Egal welche Rolle Alboga und der Ditib-Bundesverband bei dem ganzen Vorgang gespielt haben: Schon jetzt zeichnet sich ab, dass die innertürkischen Verwerfungen auf die in Deutschland lebende türkische Community immer stärker abfärben.

Vergiftetes Klima

Von einem vergifteten Klima sprach der Vorsitzende der Kurdischen Gemeinde in Deutschland, Ali Ertan Toprak, am Donnerstag im Südwestrundfunk. Gülen-Anhänger verlassen unterdessen nach den Worten eines Sprechers in Scharen die Ditib-Gemeinden. "Man schmeißt uns zwar nicht raus, aber die dauernden Angriffe durch Erdogan-Anhänger, die uns als 'Volksverräter' beschimpfen, zwingen uns aus den Gemeinden", sagte er der KNA.

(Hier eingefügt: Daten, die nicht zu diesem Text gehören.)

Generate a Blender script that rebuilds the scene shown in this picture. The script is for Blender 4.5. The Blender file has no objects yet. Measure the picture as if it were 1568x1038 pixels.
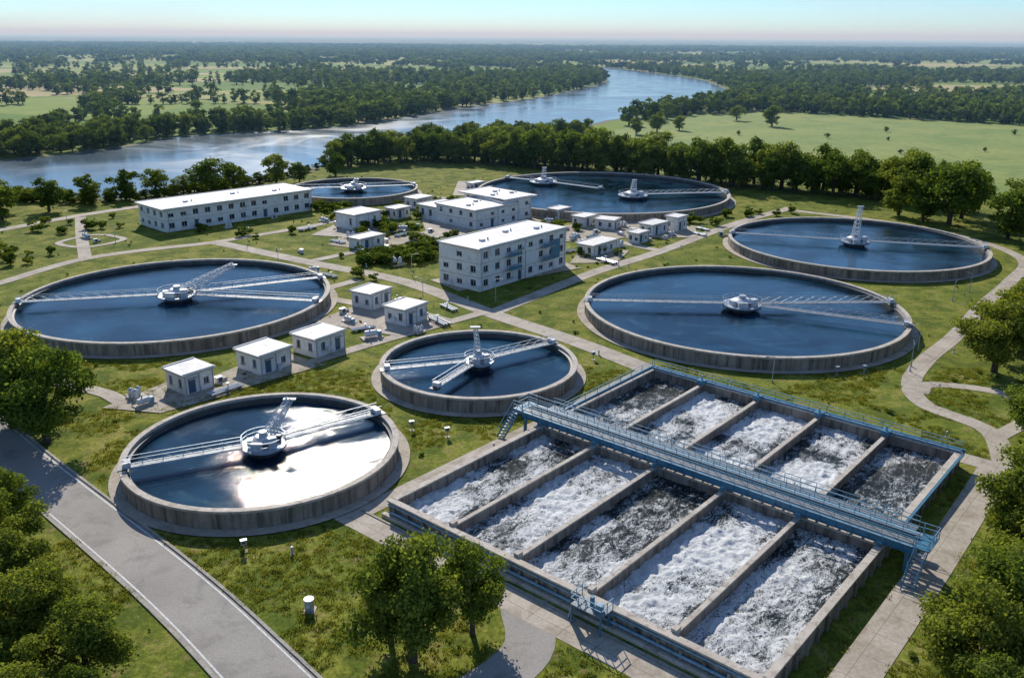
import bpy, math, random
import numpy as np
from mathutils import Vector, Matrix
random.seed(7); rng=np.random.default_rng(7)
scene=bpy.context.scene
V=Vector
# ------------------------------------------------------------------ materials
def nt(name):
    m=bpy.data.materials.new(name); m.use_nodes=True
    t=m.node_tree; t.nodes.clear()
    o=t.nodes.new('ShaderNodeOutputMaterial')
    return m,t,o
def N(t,k,**kw):
    n=t.nodes.new(k)
    for a,b in kw.items(): setattr(n,a,b)
    return n
def noise(t,vec,scale,detail=4,rough=.55,dist=0):
    n=N(t,'ShaderNodeTexNoise'); n.inputs['Scale'].default_value=scale
    n.inputs['Detail'].default_value=detail; n.inputs['Roughness'].default_value=rough
    n.inputs['Distortion'].default_value=dist
    t.links.new(vec,n.inputs['Vector']); return n.outputs['Fac']
def ramp(t,fac,stops):
    r=N(t,'ShaderNodeValToRGB'); e=r.color_ramp.elements
    while len(e)>1: e.remove(e[-1])
    e[0].position=stops[0][0]; c=stops[0][1]; e[0].color=(*c,1) if len(c)==3 else c
    for p,c in stops[1:]:
        x=e.new(p); x.color=(*c,1) if len(c)==3 else c
    t.links.new(fac,r.inputs[0]); return r.outputs[0]
def mix(t,fac,a,b,mode='MIX'):
    m=N(t,'ShaderNodeMix',data_type='RGBA',blend_type=mode)
    for s,v in((m.inputs[0],fac),(m.inputs[6],a),(m.inputs[7],b)):
        if isinstance(v,bpy.types.NodeSocket): t.links.new(v,s)
        elif isinstance(v,(int,float)): s.default_value=v
        else: s.default_value=(*v,1)
    return m.outputs[2]
def bump(t,h,strength,dist=.1):
    b=N(t,'ShaderNodeBump'); b.inputs['Strength'].default_value=strength; b.inputs['Distance'].default_value=dist
    t.links.new(h,b.inputs['Height']); return b.outputs[0]
def ydist(t,a,b):
    pos=N(t,'ShaderNodeNewGeometry').outputs['Position']; sx=N(t,'ShaderNodeSeparateXYZ'); t.links.new(pos,sx.inputs[0])
    r=N(t,'ShaderNodeMapRange'); t.links.new(sx.outputs[1],r.inputs[0]); r.inputs[1].default_value=a; r.inputs[2].default_value=b; return r.outputs[0]
G3=lambda v:(v,v,v)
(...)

Deutsche Politiker und Kirchenvertreter stehen im Dialog mit dem türkischen Islam hierzulande vor einem Dilemma. "Die jetzt zutage tretenden Entwicklungen und der Umgang von Ditib damit machen weder dem Staat noch den Kirchen die Zusammenarbeit leichter", formuliert ein Beobachter. "Dennoch ist es wichtig, dass man miteinander im Gespräch bleibt." Es fehle schlicht an Alternativen. Der Koordinationsrat der Muslime als Zusammenschluss der deutschen Islamverbände setze kaum noch Akzente. Eine Eiszeit mit der Ditib als dem größten Einzelverband käme da sehr ungelegen.